Политика возникает там, где люди недовольны распределением прав и где существуют процедуры для урегулирования разногласий[16], поэтому российская политика имеет право на существование лишь в условиях требовательного общества и ответственной власти. По данным Фонда общественного мнения, лишь 30% российских граждан интересуются политикой[17]. Перефразируя известное высказывание французского писателя XIX века Шарля Манталамбера, мы полагаем - политикой можно не заниматься, но в этом случае велика вероятность, что она займется нами. В последнем случае результат предсказуем и не оставляет человеку шансов на развитие.
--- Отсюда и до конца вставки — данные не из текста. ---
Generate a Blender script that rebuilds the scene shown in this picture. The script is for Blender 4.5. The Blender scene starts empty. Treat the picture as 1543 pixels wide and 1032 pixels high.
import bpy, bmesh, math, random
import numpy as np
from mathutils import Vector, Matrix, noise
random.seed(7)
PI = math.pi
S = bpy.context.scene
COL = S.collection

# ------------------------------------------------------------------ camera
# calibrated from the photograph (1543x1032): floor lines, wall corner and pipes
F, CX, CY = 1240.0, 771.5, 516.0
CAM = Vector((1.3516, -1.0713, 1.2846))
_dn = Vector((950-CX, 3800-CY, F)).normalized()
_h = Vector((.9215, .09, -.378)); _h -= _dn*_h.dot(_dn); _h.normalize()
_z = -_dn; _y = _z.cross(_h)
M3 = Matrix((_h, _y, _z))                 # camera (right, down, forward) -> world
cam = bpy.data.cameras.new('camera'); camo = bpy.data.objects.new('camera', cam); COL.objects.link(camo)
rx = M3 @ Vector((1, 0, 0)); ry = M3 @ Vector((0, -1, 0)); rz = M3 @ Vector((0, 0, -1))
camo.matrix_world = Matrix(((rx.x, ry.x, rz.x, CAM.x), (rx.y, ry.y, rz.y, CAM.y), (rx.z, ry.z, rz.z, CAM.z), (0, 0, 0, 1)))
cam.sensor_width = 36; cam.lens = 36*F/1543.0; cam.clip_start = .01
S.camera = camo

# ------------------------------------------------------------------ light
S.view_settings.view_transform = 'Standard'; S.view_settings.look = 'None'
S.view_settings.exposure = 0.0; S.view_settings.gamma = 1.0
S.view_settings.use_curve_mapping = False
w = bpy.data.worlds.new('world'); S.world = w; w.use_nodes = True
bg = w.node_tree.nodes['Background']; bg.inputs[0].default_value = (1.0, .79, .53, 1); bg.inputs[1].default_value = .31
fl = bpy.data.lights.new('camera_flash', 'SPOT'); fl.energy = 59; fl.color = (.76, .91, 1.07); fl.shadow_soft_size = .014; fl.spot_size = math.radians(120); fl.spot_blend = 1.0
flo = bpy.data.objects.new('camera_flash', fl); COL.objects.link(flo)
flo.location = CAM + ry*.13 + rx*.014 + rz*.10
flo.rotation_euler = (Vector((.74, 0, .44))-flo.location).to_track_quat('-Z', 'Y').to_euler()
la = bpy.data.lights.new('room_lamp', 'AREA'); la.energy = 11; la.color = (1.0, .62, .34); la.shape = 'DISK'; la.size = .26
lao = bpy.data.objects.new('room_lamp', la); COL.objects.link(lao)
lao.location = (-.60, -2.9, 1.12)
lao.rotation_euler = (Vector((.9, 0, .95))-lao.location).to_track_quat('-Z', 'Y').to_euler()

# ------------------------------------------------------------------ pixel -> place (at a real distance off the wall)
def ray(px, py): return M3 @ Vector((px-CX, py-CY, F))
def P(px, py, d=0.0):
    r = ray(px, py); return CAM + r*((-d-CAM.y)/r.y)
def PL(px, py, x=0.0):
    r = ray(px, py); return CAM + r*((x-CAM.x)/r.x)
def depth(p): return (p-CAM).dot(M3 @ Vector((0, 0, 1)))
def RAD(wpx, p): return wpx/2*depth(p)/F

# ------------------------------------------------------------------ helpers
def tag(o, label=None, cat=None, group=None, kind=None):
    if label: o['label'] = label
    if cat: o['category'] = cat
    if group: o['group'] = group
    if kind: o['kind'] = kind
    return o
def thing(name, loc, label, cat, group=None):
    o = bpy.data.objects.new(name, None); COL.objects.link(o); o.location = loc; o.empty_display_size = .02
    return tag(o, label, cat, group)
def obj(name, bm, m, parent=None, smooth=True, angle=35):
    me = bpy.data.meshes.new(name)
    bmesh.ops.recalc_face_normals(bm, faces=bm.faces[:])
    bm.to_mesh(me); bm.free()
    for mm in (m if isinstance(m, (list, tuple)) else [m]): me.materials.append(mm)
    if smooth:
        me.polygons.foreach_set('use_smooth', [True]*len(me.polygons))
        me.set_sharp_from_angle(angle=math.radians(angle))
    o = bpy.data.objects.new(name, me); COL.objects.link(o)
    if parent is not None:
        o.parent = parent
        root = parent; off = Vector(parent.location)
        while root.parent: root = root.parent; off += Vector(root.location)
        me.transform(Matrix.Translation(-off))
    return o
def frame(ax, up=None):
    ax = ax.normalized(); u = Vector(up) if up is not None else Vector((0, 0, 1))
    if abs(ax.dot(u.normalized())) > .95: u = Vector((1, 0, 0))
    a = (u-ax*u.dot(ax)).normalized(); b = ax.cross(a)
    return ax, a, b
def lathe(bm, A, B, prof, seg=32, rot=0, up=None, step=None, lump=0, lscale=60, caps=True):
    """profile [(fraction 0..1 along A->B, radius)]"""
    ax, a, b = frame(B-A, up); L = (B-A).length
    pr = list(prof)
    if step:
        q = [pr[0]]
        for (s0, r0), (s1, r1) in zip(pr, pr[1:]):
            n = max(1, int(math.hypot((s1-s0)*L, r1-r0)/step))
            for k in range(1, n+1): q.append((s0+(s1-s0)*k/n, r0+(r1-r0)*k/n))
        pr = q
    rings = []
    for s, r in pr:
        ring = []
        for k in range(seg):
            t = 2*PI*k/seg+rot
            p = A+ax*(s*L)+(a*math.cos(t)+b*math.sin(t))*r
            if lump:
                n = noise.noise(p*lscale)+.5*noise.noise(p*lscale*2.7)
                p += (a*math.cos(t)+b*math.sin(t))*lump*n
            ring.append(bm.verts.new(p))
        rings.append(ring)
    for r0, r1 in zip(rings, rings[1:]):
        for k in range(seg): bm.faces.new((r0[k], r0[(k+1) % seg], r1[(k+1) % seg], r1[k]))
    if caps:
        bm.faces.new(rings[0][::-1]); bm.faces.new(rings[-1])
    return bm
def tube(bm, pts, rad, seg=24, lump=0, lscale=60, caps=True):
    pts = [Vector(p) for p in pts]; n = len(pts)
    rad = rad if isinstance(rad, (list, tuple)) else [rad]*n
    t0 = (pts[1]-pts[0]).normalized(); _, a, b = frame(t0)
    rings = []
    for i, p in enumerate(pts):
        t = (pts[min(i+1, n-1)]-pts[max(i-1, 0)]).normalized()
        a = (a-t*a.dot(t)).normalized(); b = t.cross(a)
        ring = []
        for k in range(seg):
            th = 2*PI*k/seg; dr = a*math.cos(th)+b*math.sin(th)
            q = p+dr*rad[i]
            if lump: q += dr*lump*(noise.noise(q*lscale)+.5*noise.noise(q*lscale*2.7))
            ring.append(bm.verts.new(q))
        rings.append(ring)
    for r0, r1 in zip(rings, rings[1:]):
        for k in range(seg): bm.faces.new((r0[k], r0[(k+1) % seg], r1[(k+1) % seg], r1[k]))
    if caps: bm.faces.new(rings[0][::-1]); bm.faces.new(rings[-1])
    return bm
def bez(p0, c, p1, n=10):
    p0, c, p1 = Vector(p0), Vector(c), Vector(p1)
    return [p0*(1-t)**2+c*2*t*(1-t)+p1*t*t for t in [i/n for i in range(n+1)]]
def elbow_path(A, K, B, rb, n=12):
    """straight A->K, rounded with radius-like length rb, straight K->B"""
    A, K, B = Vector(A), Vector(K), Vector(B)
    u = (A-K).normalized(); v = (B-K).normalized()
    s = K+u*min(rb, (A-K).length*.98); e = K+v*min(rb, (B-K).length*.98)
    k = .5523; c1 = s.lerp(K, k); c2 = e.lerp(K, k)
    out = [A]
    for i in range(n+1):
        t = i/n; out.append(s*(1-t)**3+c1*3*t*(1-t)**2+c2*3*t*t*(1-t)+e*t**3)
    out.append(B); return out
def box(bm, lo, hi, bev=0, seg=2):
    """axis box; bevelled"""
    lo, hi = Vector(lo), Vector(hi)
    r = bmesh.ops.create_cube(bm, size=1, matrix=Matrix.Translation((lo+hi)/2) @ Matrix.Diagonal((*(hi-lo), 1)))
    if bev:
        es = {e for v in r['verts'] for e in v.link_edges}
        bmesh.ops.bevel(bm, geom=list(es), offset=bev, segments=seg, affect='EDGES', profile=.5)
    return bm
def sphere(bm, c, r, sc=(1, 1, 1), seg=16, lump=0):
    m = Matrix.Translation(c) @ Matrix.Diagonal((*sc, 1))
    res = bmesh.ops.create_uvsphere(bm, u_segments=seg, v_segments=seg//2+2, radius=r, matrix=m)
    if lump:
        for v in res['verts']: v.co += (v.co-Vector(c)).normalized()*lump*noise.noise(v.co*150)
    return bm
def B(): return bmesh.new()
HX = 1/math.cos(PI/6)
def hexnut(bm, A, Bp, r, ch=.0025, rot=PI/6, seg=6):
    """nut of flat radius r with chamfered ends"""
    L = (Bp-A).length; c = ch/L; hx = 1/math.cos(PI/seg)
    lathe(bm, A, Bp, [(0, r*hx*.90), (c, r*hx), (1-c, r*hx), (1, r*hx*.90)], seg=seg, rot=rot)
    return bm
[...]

Андрей Стародубцев, Санкт-Петербург
Введение Единого государственного экзамена как пример авторитарной модернизации[18]
Реформы в социальной сфере - одно из самых сложных направлений для деятельности любого правительства. В отличие от финансовых, экономических изменений или реформ в сфере государственного управления, социальные реформы затрагивают большинство населения сразу же и непосредственно, что в современном государстве, независимо от текущего политического режима, может привести к усилению общественной активности, росту протестных настроений, снижению популярности и даже легитимности правительства. Закономерный способ обеспечения поддержки таких реформ со стороны населения
- включение большого количества групп интересов в процесс разработки соответствующих решений, что, однако, приводит к формулированию компромиссных программ, способных не столько решать наиболее насущные проблемы в той или иной сфере, сколько обеспечивать общественное согласие в краткосрочной перспективе. Другой вариант действия реформаторов - ориентация на продвижение необходимых мер, даже вопреки противостоянию отдельных заинтересованных групп и общественного мнения. В демократиях такая стратегия может привести к проигрышу правящей партии не выборах, особенно в случае, если выгоды от проведения реформы возникают в долгосрочной перспективе. Авторитарные правления, напротив, дают возможность игнорировать широкие общественные интересы за счет долгосрочного удержания власти с помощью репрессивных механизмов. Именно на этом представлении основывается идея «авторитарной модернизации», популяризированная в отечественной литерату- ре[19]. При этом современные исследователи замечают, что характер модернизации
- «авторитарный», «либеральный» или «демократический» - не влияет на результативность этих реформ, а только лишь на скорость и легкость их реализации[20]. Следовательно, политической науке еще только предстоит выявить механизмы функционирования «авторитарной модернизации», реформ, сознательно проводимых без общественного участия, и факторы, определяющие их (не)успеш- ность.